#### Provided material

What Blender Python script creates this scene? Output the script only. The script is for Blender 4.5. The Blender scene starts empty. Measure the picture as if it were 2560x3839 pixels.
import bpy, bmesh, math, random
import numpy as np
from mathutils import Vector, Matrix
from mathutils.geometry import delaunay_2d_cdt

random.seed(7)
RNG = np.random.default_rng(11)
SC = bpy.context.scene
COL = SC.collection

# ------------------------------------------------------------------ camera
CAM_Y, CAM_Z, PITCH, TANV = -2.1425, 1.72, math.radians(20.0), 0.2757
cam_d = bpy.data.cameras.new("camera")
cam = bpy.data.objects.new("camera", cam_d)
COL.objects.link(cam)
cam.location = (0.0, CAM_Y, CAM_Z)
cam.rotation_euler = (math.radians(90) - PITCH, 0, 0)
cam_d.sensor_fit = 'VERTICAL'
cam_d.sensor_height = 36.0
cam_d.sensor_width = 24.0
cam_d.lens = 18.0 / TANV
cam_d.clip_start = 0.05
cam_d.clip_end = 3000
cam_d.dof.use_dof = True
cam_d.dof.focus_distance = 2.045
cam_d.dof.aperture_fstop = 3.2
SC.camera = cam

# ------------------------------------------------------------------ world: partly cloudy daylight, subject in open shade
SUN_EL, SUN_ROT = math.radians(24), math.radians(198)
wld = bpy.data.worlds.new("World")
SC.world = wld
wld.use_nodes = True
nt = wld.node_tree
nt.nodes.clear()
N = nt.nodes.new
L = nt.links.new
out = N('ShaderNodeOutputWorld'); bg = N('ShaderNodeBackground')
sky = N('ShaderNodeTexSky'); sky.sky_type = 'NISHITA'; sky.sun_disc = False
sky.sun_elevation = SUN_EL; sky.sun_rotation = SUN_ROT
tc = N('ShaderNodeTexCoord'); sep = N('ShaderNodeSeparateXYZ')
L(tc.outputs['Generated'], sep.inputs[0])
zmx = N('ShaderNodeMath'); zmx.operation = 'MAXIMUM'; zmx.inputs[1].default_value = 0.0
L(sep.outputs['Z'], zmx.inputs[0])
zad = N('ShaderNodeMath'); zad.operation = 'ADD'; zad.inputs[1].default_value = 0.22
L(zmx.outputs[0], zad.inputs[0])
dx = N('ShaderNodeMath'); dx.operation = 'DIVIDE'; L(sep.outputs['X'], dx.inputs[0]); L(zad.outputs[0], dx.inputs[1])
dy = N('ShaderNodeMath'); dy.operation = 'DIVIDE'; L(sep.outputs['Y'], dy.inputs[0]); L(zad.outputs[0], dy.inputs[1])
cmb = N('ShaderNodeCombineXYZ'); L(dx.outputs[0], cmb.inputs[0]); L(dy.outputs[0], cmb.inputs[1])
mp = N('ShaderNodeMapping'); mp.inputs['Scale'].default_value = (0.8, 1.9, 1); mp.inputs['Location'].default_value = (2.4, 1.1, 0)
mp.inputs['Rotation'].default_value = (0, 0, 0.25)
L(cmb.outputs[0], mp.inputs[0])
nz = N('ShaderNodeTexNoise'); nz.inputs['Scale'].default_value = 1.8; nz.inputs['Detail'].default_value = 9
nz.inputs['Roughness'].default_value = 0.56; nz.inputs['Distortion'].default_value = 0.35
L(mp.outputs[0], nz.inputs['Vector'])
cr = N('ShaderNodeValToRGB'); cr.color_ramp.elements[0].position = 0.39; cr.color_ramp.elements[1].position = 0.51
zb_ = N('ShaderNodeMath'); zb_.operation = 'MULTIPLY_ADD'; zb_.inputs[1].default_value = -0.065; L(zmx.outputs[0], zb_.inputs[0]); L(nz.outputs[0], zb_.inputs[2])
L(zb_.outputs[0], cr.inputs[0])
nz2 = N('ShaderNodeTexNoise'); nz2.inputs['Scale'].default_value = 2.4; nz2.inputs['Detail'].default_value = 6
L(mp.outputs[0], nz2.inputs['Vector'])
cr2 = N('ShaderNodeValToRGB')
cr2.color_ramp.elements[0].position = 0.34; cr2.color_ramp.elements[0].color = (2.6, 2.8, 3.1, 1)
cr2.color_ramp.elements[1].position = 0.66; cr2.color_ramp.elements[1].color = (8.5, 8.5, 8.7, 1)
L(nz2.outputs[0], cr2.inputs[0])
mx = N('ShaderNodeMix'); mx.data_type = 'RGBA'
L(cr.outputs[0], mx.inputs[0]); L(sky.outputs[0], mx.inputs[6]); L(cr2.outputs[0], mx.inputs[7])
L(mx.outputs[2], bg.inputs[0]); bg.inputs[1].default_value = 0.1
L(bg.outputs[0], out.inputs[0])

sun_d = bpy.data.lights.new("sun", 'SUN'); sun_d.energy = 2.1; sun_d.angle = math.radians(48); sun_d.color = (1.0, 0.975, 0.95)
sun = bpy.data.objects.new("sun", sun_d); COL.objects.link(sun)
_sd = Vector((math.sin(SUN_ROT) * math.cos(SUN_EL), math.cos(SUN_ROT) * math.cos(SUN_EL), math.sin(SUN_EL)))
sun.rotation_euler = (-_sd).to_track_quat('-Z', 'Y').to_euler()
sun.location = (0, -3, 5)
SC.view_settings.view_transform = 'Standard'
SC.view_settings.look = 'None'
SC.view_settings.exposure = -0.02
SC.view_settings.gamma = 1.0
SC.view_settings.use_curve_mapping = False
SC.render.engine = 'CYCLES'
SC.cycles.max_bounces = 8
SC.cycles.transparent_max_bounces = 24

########

- _Problem description_
Quote the listing word for word from its first line through the line in which "COL = SC.collection" appears.

- _Response to this exercise_
What Blender Python script creates this scene? Output the script only. The script is for Blender 4.5. The Blender scene starts empty. Measure the picture as if it were 2560x3839 pixels.
import bpy, bmesh, math, random
import numpy as np
from mathutils import Vector, Matrix
from mathutils.geometry import delaunay_2d_cdt

random.seed(7)
RNG = np.random.default_rng(11)
SC = bpy.context.scene
COL = SC.collection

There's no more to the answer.